#### Set problem
Set down the material exactly as given, please, from its first line through the line that includes "sc.camera = cam".

■ ■ ■

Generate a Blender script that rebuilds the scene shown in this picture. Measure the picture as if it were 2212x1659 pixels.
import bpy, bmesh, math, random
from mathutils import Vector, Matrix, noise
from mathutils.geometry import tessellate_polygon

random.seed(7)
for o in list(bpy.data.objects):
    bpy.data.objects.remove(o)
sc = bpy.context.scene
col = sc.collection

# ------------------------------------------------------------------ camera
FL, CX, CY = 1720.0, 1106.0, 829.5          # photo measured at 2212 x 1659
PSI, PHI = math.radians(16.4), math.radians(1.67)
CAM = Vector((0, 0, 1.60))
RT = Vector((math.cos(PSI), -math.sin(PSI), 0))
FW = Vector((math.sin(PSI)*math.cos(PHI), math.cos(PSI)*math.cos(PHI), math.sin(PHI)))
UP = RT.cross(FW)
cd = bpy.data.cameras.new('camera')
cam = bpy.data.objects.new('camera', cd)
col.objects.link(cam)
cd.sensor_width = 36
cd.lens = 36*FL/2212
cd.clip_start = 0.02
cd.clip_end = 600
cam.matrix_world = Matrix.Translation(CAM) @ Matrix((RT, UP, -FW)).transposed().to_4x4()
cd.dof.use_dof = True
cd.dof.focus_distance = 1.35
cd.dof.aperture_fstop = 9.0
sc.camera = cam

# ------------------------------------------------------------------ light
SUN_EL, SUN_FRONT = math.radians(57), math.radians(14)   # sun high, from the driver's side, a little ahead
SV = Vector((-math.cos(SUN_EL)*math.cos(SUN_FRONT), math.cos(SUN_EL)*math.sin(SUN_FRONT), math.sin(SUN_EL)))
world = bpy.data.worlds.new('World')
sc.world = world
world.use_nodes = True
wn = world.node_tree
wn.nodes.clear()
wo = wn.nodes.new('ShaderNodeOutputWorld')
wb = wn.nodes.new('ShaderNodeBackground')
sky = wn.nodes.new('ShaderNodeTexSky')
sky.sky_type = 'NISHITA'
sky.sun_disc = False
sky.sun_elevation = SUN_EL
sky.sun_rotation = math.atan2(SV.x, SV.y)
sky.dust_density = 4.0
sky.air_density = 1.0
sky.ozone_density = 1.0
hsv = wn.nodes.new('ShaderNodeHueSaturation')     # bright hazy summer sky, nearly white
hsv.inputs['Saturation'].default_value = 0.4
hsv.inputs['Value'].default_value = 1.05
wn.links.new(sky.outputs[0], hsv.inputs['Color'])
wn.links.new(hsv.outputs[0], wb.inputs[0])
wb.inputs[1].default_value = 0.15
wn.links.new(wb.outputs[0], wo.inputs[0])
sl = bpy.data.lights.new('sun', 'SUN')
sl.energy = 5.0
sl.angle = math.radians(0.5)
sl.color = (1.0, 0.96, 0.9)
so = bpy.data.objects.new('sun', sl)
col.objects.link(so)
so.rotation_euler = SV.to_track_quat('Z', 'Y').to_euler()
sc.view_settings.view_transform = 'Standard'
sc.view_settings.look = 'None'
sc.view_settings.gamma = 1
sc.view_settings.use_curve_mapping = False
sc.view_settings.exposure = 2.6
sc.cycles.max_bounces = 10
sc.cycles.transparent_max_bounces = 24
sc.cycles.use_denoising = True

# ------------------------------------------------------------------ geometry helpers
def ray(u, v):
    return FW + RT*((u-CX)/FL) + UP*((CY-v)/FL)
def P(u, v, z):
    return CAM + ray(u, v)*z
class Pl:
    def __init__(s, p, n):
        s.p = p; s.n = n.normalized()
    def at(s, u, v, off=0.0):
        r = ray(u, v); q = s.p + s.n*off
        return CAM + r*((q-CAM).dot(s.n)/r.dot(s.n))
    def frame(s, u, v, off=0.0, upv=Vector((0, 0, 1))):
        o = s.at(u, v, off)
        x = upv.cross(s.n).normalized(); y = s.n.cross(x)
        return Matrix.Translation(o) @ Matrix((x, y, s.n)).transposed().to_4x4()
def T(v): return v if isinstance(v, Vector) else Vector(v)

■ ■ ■

#### Solved exercise
Generate a Blender script that rebuilds the scene shown in this picture. Measure the picture as if it were 2212x1659 pixels.
import bpy, bmesh, math, random
from mathutils import Vector, Matrix, noise
from mathutils.geometry import tessellate_polygon

random.seed(7)
for o in list(bpy.data.objects):
    bpy.data.objects.remove(o)
sc = bpy.context.scene
col = sc.collection

# ------------------------------------------------------------------ camera
FL, CX, CY = 1720.0, 1106.0, 829.5          # photo measured at 2212 x 1659
PSI, PHI = math.radians(16.4), math.radians(1.67)
CAM = Vector((0, 0, 1.60))
RT = Vector((math.cos(PSI), -math.sin(PSI), 0))
FW = Vector((math.sin(PSI)*math.cos(PHI), math.cos(PSI)*math.cos(PHI), math.sin(PHI)))
UP = RT.cross(FW)
cd = bpy.data.cameras.new('camera')
cam = bpy.data.objects.new('camera', cd)
col.objects.link(cam)
cd.sensor_width = 36
cd.lens = 36*FL/2212
cd.clip_start = 0.02
cd.clip_end = 600
cam.matrix_world = Matrix.Translation(CAM) @ Matrix((RT, UP, -FW)).transposed().to_4x4()
cd.dof.use_dof = True
cd.dof.focus_distance = 1.35
cd.dof.aperture_fstop = 9.0
sc.camera = cam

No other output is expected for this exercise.